[START OF Dataset excerpt]
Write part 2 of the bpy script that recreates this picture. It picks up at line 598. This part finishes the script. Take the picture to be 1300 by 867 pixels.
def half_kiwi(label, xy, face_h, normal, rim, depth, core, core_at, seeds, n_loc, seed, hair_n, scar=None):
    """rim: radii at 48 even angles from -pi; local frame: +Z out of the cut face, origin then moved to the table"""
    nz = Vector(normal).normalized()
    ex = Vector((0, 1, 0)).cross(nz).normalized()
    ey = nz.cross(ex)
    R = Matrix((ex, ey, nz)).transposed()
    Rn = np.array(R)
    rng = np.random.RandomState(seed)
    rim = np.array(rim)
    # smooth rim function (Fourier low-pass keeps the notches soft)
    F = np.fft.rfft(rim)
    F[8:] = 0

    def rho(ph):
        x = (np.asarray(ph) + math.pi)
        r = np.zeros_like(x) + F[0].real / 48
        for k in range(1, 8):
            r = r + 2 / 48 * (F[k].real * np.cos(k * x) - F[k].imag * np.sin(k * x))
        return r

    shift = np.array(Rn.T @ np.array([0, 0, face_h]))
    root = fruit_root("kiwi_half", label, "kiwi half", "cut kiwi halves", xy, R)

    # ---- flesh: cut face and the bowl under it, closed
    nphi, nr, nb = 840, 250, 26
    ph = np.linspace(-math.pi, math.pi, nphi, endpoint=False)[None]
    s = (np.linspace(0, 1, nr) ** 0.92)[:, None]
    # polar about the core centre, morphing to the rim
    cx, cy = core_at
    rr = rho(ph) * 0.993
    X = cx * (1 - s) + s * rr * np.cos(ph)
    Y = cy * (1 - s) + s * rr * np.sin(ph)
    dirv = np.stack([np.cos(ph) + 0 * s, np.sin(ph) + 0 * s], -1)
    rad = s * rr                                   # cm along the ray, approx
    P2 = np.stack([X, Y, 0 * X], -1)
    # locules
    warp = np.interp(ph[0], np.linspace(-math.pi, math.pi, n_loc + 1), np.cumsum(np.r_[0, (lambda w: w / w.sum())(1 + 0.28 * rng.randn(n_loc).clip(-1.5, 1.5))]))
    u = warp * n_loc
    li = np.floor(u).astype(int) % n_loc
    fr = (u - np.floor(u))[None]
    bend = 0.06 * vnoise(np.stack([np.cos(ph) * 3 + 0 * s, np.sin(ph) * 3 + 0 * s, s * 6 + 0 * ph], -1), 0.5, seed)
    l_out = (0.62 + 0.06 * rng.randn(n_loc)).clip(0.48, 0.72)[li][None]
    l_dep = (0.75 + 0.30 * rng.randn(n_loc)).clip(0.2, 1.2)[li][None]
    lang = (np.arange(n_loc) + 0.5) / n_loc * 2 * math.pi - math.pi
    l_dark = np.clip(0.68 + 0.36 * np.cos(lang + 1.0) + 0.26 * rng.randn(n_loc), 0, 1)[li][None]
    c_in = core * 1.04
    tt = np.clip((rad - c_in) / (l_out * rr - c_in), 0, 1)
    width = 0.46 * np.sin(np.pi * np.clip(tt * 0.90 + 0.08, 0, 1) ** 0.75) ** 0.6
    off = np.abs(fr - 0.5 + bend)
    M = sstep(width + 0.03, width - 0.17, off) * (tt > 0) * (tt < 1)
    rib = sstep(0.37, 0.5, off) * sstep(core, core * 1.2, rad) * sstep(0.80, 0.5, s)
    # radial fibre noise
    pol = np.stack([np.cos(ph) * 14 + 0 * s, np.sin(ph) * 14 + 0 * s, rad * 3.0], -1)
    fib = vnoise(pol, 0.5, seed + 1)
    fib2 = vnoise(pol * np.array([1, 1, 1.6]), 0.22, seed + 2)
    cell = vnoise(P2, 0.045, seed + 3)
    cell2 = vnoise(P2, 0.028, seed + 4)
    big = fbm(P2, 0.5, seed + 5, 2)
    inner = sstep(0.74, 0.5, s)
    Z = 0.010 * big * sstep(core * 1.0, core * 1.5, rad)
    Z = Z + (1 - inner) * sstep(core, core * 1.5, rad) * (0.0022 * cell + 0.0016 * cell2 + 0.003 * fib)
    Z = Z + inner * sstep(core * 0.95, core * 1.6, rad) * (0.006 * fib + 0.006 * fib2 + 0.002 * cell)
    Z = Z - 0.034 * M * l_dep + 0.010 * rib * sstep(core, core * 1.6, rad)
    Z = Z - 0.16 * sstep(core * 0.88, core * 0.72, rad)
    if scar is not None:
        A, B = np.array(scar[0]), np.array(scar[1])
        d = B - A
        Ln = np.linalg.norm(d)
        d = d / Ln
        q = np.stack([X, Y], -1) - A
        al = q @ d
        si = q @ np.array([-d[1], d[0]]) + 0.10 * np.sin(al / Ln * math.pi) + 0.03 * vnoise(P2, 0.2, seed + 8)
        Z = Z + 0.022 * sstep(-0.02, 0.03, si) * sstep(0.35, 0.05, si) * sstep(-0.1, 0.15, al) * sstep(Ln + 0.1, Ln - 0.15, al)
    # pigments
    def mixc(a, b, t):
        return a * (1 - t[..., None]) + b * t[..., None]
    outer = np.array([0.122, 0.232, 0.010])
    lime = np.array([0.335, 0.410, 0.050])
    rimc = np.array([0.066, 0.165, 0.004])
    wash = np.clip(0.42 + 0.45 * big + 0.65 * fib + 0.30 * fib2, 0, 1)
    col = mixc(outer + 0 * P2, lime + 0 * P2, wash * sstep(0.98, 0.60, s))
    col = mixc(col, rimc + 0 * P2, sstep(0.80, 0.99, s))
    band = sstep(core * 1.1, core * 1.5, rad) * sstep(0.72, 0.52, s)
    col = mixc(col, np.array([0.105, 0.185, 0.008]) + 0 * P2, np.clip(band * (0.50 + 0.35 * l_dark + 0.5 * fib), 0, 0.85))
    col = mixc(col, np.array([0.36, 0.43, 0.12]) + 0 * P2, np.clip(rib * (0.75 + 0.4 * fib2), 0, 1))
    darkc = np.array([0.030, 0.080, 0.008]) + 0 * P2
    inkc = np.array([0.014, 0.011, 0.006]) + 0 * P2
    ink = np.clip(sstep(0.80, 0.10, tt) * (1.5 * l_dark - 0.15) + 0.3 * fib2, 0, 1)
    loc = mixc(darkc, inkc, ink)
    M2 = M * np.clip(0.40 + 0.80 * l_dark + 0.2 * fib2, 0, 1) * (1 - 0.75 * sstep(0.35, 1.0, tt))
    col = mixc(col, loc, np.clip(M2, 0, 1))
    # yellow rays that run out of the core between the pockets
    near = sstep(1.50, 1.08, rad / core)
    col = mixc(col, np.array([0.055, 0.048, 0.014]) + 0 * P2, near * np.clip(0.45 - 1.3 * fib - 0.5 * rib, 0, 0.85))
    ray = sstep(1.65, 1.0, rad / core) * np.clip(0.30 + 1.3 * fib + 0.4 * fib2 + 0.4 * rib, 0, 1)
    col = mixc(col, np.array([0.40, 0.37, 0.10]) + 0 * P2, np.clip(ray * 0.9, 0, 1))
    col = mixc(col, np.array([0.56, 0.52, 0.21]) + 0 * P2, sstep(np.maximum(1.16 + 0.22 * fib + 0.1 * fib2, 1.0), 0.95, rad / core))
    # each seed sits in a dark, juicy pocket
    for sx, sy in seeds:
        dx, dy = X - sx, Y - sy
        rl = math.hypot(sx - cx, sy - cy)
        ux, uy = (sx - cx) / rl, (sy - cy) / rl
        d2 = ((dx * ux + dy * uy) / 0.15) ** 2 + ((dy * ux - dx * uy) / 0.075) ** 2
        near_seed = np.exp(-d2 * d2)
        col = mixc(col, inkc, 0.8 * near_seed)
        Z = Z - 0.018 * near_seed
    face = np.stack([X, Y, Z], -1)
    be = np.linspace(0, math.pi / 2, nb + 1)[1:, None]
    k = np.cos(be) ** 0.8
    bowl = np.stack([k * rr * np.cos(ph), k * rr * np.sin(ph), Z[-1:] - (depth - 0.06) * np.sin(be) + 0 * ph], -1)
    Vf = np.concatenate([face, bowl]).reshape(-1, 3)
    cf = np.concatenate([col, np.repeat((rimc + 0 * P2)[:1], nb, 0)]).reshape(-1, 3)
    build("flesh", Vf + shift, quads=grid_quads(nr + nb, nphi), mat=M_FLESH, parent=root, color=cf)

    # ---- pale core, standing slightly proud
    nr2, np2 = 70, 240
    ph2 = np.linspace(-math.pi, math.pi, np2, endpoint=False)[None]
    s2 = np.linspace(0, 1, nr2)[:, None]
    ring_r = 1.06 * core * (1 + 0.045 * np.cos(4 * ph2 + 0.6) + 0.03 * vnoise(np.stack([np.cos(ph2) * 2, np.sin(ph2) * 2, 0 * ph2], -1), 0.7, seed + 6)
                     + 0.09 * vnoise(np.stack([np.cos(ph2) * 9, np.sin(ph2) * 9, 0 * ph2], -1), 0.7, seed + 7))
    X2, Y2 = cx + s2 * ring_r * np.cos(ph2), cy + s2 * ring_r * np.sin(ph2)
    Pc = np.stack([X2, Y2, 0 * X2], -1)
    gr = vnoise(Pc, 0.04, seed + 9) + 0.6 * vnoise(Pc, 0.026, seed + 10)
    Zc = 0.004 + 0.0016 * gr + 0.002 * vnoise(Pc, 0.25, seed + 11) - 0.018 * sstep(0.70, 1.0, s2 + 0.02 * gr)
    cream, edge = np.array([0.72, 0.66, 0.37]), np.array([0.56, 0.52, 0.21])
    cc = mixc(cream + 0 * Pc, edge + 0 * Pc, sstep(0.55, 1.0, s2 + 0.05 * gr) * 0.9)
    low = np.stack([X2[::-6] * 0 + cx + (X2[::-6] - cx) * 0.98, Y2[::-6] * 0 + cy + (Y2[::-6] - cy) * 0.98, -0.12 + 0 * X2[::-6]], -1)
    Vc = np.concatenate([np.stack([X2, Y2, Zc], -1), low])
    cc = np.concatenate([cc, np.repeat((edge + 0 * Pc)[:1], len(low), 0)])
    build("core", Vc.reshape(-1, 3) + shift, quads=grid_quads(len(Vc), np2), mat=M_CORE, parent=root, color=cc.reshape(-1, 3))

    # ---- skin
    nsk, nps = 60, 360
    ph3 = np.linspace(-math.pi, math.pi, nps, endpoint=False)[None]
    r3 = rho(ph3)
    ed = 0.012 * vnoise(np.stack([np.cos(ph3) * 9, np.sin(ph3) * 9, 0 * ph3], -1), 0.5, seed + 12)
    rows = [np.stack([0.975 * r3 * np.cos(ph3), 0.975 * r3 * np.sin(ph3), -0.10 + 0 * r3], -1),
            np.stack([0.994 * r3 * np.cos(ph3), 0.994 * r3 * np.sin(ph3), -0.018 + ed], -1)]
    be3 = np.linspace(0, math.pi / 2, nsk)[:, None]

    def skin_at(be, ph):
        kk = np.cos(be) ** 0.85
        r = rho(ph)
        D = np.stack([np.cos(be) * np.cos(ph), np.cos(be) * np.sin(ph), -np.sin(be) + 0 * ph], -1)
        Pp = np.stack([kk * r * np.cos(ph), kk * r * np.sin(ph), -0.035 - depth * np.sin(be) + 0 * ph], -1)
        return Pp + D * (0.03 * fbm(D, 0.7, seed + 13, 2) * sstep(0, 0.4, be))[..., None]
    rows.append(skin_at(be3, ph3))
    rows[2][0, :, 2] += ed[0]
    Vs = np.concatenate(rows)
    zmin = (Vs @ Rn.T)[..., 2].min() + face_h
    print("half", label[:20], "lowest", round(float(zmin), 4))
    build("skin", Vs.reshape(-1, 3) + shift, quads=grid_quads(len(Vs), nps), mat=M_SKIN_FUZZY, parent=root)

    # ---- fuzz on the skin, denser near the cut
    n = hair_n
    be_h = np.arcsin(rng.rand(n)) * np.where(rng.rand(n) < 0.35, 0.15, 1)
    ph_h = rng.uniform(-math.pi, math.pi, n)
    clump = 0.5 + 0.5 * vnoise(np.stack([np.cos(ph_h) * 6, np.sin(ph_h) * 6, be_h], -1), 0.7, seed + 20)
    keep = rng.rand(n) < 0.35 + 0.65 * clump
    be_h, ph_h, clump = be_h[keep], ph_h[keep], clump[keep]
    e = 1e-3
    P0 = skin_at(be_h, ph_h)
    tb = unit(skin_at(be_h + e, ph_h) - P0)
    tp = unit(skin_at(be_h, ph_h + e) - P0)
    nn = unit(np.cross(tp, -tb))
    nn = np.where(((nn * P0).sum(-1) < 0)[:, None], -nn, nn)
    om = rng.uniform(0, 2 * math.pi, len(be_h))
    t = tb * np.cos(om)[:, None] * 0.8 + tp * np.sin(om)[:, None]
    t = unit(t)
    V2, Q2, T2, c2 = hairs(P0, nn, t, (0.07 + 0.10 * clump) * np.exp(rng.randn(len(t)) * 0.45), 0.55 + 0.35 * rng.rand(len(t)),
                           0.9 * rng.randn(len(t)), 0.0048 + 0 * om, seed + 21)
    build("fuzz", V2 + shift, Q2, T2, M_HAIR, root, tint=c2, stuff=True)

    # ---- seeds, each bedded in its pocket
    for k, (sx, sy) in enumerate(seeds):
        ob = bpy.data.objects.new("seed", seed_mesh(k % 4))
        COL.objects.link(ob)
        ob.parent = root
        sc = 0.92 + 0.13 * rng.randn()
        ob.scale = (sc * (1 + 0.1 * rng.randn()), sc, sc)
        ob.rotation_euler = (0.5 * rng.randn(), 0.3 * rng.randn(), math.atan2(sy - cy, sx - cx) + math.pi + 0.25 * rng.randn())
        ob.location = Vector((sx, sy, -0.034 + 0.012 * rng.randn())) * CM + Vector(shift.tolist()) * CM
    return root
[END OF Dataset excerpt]
- _Task brief_
Go through the listing above and pull out each line containing the word "that".

- _Solution to the problem_
Write part 2 of the bpy script that recreates this picture. It picks up at line 598. This part finishes the script. Take the picture to be 1300 by 867 pixels.
    # yellow rays that run out of the core between the pockets